Reporter: Adinda Ade Mustami | Editor: Yudho Winarto
KONTAN.CO.ID - Ekonom Bank Mandiri Anton Gunawan menilai, pemangkasan suku bunga acuan Bank Indonesia (BI 7-Day Reverse Repo Rate) menjadi 4,5% tidak akan terlalu banyak efektif mendorong pertumbuhan ekonomi, jika tidak dibarengi dengan langkah lanjutan.
Anton mengatakan, setidaknya BI perlu melakukan tiga langkah lagi agar dampak pemangkasan suku bunga acuan efektif. Pertama, menurunkan struktur suku bunga (term structure) operasi moneter.
Menurut Anton, selama ini term structure operasi moneter untuk tenor 12 bulan masih tinggi, yaitu sebesar 6%. Sementara itu, ada bank yang memiliki biaya dan (cost of fund) paling efisien, yaitu hanya 2%.
Dengan demikian, jika bank tersebut menaruh dananya dalam operasi moneter bertenor 12 bulan maka ia masih memperoleh keuntungan hampir 4% dan tanpa risiko. Akhirnya, bank lebih memilih menaruh dananya di operasi moneter BI dibanding menyalurkan dalam bentuk kredit.
Oleh karena itu, pemangkasan suku bunga acuan diharapkan menurunkan term structure operasi moneter. "Dengan harapan bank akan mengurangi dana yang ditaruh di BI dan diharapkan bisa support kredit growth," kata Anton, Jakarta, Rabu (23/8).
Kedua, restrukturisasi perbankan dibuat lebih nyata.
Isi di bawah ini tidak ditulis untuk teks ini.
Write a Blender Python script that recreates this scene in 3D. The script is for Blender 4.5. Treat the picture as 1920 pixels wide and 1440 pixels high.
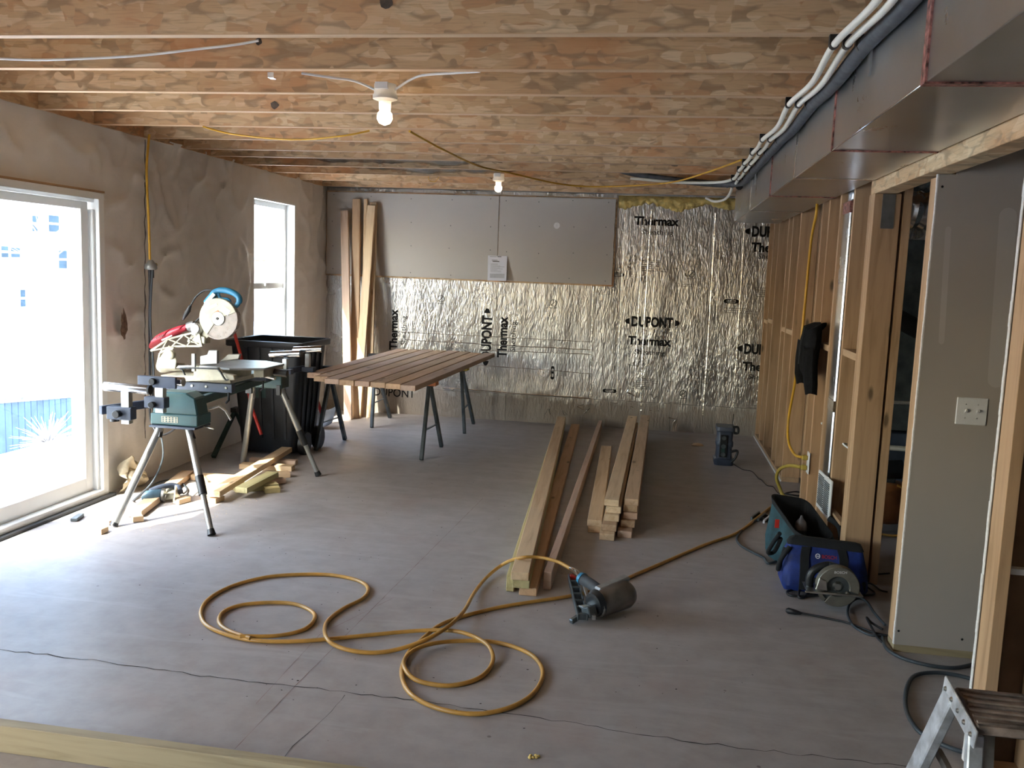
import bpy, math, random
from mathutils import Vector, Matrix, noise
R = math.radians
random.seed(7)
sc = bpy.context.scene
col = sc.collection
for o in list(bpy.data.objects): bpy.data.objects.remove(o)

# ------------------------------------------------------------------ camera
EYE = Vector((0, 0, 1.65))
YAW, PITCH, ROLL = R(8.97), R(7.145), R(2.213)
FPX = 1685.0
fw = Vector((-math.sin(YAW)*math.cos(PITCH), math.cos(YAW)*math.cos(PITCH), -math.sin(PITCH)))
rt0 = Vector((math.cos(YAW), math.sin(YAW), 0)); up0 = rt0.cross(fw)
rt = rt0*math.cos(ROLL) + up0*math.sin(ROLL)
up = -rt0*math.sin(ROLL) + up0*math.cos(ROLL)
cd = bpy.data.cameras.new('camera'); cam = bpy.data.objects.new('camera', cd); col.objects.link(cam)
M = Matrix((rt, up, -fw)).transposed().to_4x4(); M.translation = EYE
cam.matrix_world = M
cd.sensor_fit = 'HORIZONTAL'; cd.sensor_width = 36.0; cd.lens = 36.0*FPX/1920.0
cd.clip_start = 0.05; cd.clip_end = 200
sc.camera = cam

def ray(x, y): return rt*((x-960)/FPX) - up*((y-720)/FPX) + fw
def at(x, y, ax, v):
    d = ray(x, y); t = (v-EYE[ax])/d[ax]; return EYE + d*t
def onX(x, y, v): return at(x, y, 0, v)
def onY(x, y, v): return at(x, y, 1, v)
def onZ(x, y, v=0.0): return at(x, y, 2, v)

# ------------------------------------------------------------------ light
sc.view_settings.view_transform = 'Standard'
sc.view_settings.look = 'None'
sc.view_settings.gamma = 1.0
sc.view_settings.use_curve_mapping = False
sc.view_settings.exposure = 0.68
w = bpy.data.worlds.new('sky'); sc.world = w; w.use_nodes = True
nt = w.node_tree; bg = nt.nodes['Background']
st = nt.nodes.new('ShaderNodeTexSky'); st.sky_type = 'NISHITA'; st.sun_disc = False
st.sun_elevation = R(46); st.sun_rotation = R(211); st.air_density = 1.2; st.dust_density = 2.0; st.ozone_density = 1.0
nt.links.new(st.outputs[0], bg.inputs[0]); bg.inputs[1].default_value = 1.7
sd = bpy.data.lights.new('sun', 'SUN'); sd.energy = 13; sd.angle = R(0.6); sd.color = (1, .95, .86)
so = bpy.data.objects.new('sun', sd); col.objects.link(so)
sdir = Vector((.514*math.cos(R(46)), .857*math.cos(R(46)), -math.sin(R(46))))   # where the light goes
so.rotation_euler = sdir.to_track_quat('-Z', 'Y').to_euler(); so.location = (-12, -8, 12)
def portal(y0, y1, z0, z1, x):
    d = bpy.data.lights.new('daylight_portal', 'AREA'); d.shape = 'RECTANGLE'
    d.size = z1-z0; d.size_y = y1-y0; d.cycles.is_portal = True
    o = bpy.data.objects.new('daylight_portal', d); col.objects.link(o)
    o.location = (x, (y0+y1)/2, (z0+z1)/2); o.rotation_euler = (0, R(-90), 0)
portal(3.5, 5.6, 0, 2.1, -3.93); portal(7.9, 8.9, .6, 2.26, -3.93); portal(-1.6, 1.3, .75, 2.15, -3.93)

# ------------------------------------------------------------------ materials
def newmat(name):
    m = bpy.data.materials.new(name); m.use_nodes = True
    return m, m.node_tree, m.node_tree.nodes['Principled BSDF']
def L(nt, a, b): nt.links.new(a, b)
def N(nt, t, **k):
    n = nt.nodes.new(t)
    for a, b in k.items(): setattr(n, a, b)
    return n
def ramp(nt, fac, stops):
    r = N(nt, 'ShaderNodeValToRGB'); e = r.color_ramp.elements
    while len(e) < len(stops): e.new(.5)
    for i, (p, c) in enumerate(stops):
        e[i].position = p; e[i].color = (c[0], c[1], c[2], 1)
    L(nt, fac, r.inputs[0]); return r.outputs[0]
def mix(nt, f, a, b, bt='MIX'):
    m = N(nt, 'ShaderNodeMix', data_type='RGBA', blend_type=bt)
    for s, v in ((0, f), (6, a), (7, b)):
        if hasattr(v, 'links') or isinstance(v, bpy.types.NodeSocket): L(nt, v, m.inputs[s])
        elif s == 0: m.inputs[0].default_value = v
        else: m.inputs[s].default_value = (v[0], v[1], v[2], 1)
    return m.outputs[2]
def coords(nt, scale=(1, 1, 1), rnd=True, rot=(0, 0, 0)):
    tc = N(nt, 'ShaderNodeTexCoord'); mp = N(nt, 'ShaderNodeMapping')
    mp.inputs['Scale'].default_value = scale; mp.inputs['Rotation'].default_value = rot
    if rnd:
        oi = N(nt, 'ShaderNodeObjectInfo'); mu = N(nt, 'ShaderNodeMath', operation='MULTIPLY'); mu.inputs[1].default_value = 37.0
        L(nt, oi.outputs['Random'], mu.inputs[0])
        va = N(nt, 'ShaderNodeVectorMath', operation='ADD'); L(nt, tc.outputs['Object'], va.inputs[0]); L(nt, mu.outputs[0], va.inputs[1])
        L(nt, va.outputs[0], mp.inputs[0])
    else: L(nt, tc.outputs['Object'], mp.inputs[0])
    return mp.outputs[0]
def noi(nt, vec, scale, detail=4, rough=.55, dist=0.0):
    n = N(nt, 'ShaderNodeTexNoise'); n.inputs['Scale'].default_value = scale; n.inputs['Detail'].default_value = detail
    n.inputs['Roughness'].default_value = rough; n.inputs['Distortion'].default_value = dist
    L(nt, vec, n.inputs['Vector']); return n
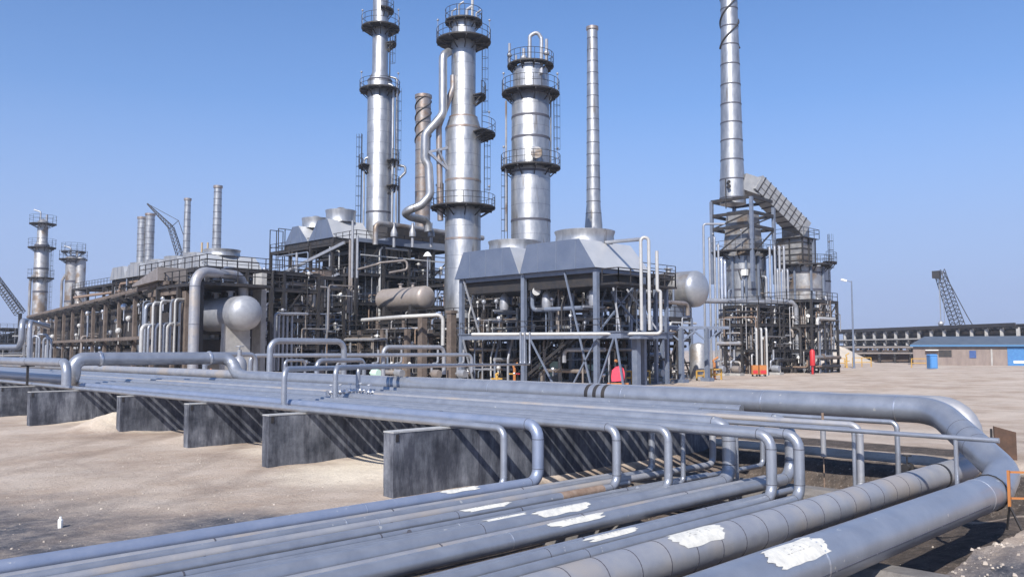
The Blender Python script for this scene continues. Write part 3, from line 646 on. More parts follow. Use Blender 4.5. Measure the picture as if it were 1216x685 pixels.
def frame(name, label, cat, x0, x1, y0, y1, nx, ny, zs, seed, npipes=36, colm=STEEL, colw=.35, beamm=STEEL, braces=.35, railz=(), dens=1, decks=(), pm=None, lower=0, vessels=4, rot=0, valves=14, skip=()):
    npipes = min(99, int(npipes*1.6)); rg = random.Random(seed); t = thing(name, label, cat, (x0, y0, 0)); xs = [x0+(x1-x0)*i/nx for i in range(nx+1)]; ys = [y0+(y1-y0)*i/ny for i in range(ny+1)]
    top = zs[-1]
    for x in xs:
        for y in ys:
            if x not in (xs[0], xs[-1]) and y not in (ys[0],): continue
            mb = MB(); mb.beam((x,y,0),(x,y,top),colw); emit('column', mb, colm, t, smooth=False)
    for z in zs:
        mb = MB(); e = .001*zs.index(z)
        for y in ys: mb.beam((x0-.1,y+.002,z-.17+e),(x1+.1,y+.002,z-.17+e),.22,.34)
        for x in xs: mb.beam((x+.002,y0,z-.18),(x+.002,y1,z-.18),.2,.3)
        emit('floor_beams', mb, beamm, t, smooth=False)
        if 1: mb = MB(); mb.box((x0-.15,y0-.15,z),(x1+.1,y1+.1,z+.06)); emit('floor_deck', mb, beamm, t, smooth=False)  # deck on every level, added to shade the storey below
    for z in zs:
        mb = MB(); rail_line(mb, [(x0-.1,y1),(x0-.1,y0-.1),(x1,y0-.1)], z+.05, sp=1.6); emit('handrail', mb, STEEL, t, smooth=False)
    lv = [0]+list(zs)
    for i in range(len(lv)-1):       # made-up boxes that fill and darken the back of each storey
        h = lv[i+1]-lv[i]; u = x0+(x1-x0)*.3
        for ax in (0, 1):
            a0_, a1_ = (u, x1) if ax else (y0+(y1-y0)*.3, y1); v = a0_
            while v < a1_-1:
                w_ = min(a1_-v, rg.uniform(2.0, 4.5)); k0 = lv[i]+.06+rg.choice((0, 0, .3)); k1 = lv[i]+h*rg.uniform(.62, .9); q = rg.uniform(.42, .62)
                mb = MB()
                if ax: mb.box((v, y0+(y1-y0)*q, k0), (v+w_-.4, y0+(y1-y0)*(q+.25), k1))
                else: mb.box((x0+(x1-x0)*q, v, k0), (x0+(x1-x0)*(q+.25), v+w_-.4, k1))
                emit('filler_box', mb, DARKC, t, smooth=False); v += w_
    for i in range(len(lv)-1):
        for (a, b, ax) in [(ys[k], ys[k+1], 'y') for k in range(ny)]+[(xs[k], xs[k+1], 'x') for k in range(nx)]:
            if rg.random() < braces:
                mb = MB(); f = (lambda u, z: (x0, u, z)) if ax == 'y' else (lambda u, z: (u, y0, z)); mid = (a+b)/2
                if rg.random() < .5: mb.beam(f(a, lv[i]+.1), f(b, lv[i+1]-.3), .14)
                else: mb.beam(f(a, lv[i]+.1), f(mid, lv[i+1]-.3), .13); mb.beam(f(b, lv[i]+.1), f(mid, lv[i+1]-.3), .13)
                emit('brace', mb, beamm, t, smooth=False)
    pal = pm or [STEEL, STEEL, STEEL, DARKC, LSTEEL, TAN, GSTEEL, PIPED, WHITEP, ALUD, RUSTP, BROWN]
    for i in range(npipes):
        m = rg.choice(pal); li = rg.randrange(len(lv)-1); zb, zt = lv[li]+.4, lv[li+1]-.5
        z = rg.uniform(zb, zt); r = rg.choice((.06,.08,.1,.12,.17,.24))
        dep = rg.random()**1.5*.75
        if rg.random() < .5 and ny:      # run along y, near the -x face
            x = x0-.45+(x1-x0)*dep; a, b = sorted((rg.uniform(y0, y1), rg.uniform(y0, y1)))
            if b-a < 3: b = min(y1+1, a+rg.uniform(3, 8))
            pts = [(x,a,z),(x,b,z)]; k = rg.random()
            if k < .35: pts = [(x,a,rg.uniform(lv[0]+.2, zt))]+pts
            elif k < .6: pts = [(x,a,max(.1,z-rg.uniform(2,6))),(x,a,z),(x,b,z),(x,b,max(.1,z-rg.uniform(1,5)))]
            elif k < .8: pts = [(x+rg.uniform(1,4),a,z)]+pts
        else:
            y = y0-.45+(y1-y0)*dep; a, b = sorted((rg.uniform(x0, x1), rg.uniform(x0, x1)))
            if b-a < 3: b = min(x1+1, a+rg.uniform(3, 7))
            pts = [(a,y,z),(b,y,z)]; k = rg.random()
            if k < .35: pts = [(a,y,rg.uniform(lv[0]+.2, zt))]+pts
            elif k < .6: pts = [(a,y,max(.1,z-rg.uniform(2,6))),(a,y,z),(b,y,z),(b,y,max(.1,z-rg.uniform(1,5)))]
            elif k < .8: pts = [(a,y+rg.uniform(1,4),z)]+pts
        mb = MB(); mb.sweep(pts, r, 8, r*2.5, seg=3); emit('process_pipe', mb, m, t)
    for i in range(int(npipes*.95)):       # upright lines
        m = rg.choice(pal+[STEEL, GSTEEL]); r = rg.choice((.05,.06,.08,.12))
        if rg.random() < .5: x, y = x0-.3+rg.random()**2*(x1-x0)*.6, rg.uniform(y0, y1)
        else: x, y = rg.uniform(x0, x1), y0-.3+rg.random()**2*(y1-y0)*.6
        a = rg.choice(lv[:-1]); b = min(top, a+rg.uniform(2.5, 7)); mb = MB(); mb.sweep([(x,y,a),(x,y,b),(x+rg.uniform(.4,1.5),y+.1,b)], r, 8, r*2.5, seg=3); emit('upright_pipe', mb, m, t)
    for i in range(vessels):
        z = rg.choice(lv[:-1])+rg.uniform(1.1, 1.8); r = rg.uniform(.45, .8); L = rg.uniform(3, 6)
        y = y0+.8+rg.random()*(y1-y0)*.4; x = x0+1+rg.random()*max(1, (x1-x0)-2)
        mb = MB(); mb.lathe([(.01,0),(r*.7,.1),(r,.4),(r,L),(r*.7,L+.3),(.01,L+.4)], (x,y,z), 16, axis='y', cap=False); mb.box((x-r*.6,y+.8,z-r-.5),(x+r*.6,y+1.1,z-.3)); mb.box((x-r*.6,y+L-1,z-r-.5),(x+r*.6,y+L-.7,z-.3))
        emit('exchanger', mb, rg.choice([ALUD, LSTEEL, TAN, GSTEEL]), t)
    for i in range(valves):
        z = rg.choice(lv[:-1])+rg.uniform(.5, 2.2)
        if rg.random() < .5: x, y = x0-.4+rg.random()*2, rg.uniform(y0, y1)
        else: x, y = rg.uniform(x0, x1), y0-.4+rg.random()*2
        s_ = rg.uniform(.16, .3); mb = MB(); mb.ball((x,y,z), s_, 6); mb.tube((x,y,z-s_*1.2),(x,y,z-s_*3),.05,6); mb.tube((x-s_*1.8,y,z),(x+s_*1.8,y,z),.06,6)
        emit('valve', mb, rg.choice([WHITEP, LSTEEL, BRIGHT, WHITEP, WHITE]), t)
    return t, xs, ys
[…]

Anton bilang, BI harus bekerjasama dengan Otoritas Jasa Keuangan (OJK) untuk mewujudkan hal itu, yaitu dengan tidak memperpanjang aturan relaksasi restrukturisasi kredit yang tertuang dalam Peraturan OJK (POJK) Nomor 11/POJK/03/2015 tentang Ketentuan Kehati-hatian dalam Rangka Stimulus Perekonomian Nasional Bagi Bank Umum.
Dalam aturan ini disebutkan, dalam melakukan restrukturisasi kredit, jika sebelumnya memperhitungkan tiga pilar, maka OJK untuk sementara hanya memberlakukan penggunaan satu pilar dari tiga pilar yang ada. Aturan ini akan berakhir pada Agustus 2017.
Sebab, "dengan begitu (aturan tersebut), bank tidak benar-benar restrukturisasi kredit atau jadi bagus. Kelihatannya restrukturisasi semu," tambah dia.
Ketiga, diperlukan kebijakan makroprudensial. Anton bilang, selama ini sektor konstruksi yang tumbuh cukup tinggi, namun belum bisa menarik sektor properti untuk tumbuh lebih baik juga. Oleh karena itu, diperlukan kebijakan yang dapat menciptakan permintaan terhadap sektor properti.
Menurut Anton, calon kebijakan LTV spasial yang telah disebutkan BI diharapkan sejalan untuk mendorong ekonomi agar lebih bergerak. Namun, calon kebijakan itu juga berpotensi menimbulkan distorsi dan perlu diperhatikan BI.
"Di wilayah A misalnya, LTV-nya bagus (diperlonggar). Lalu wilayah B kurang bagus. Maka yang di B bisa ke A saja. Untuk otomotif juga moveable kan," tandasnya.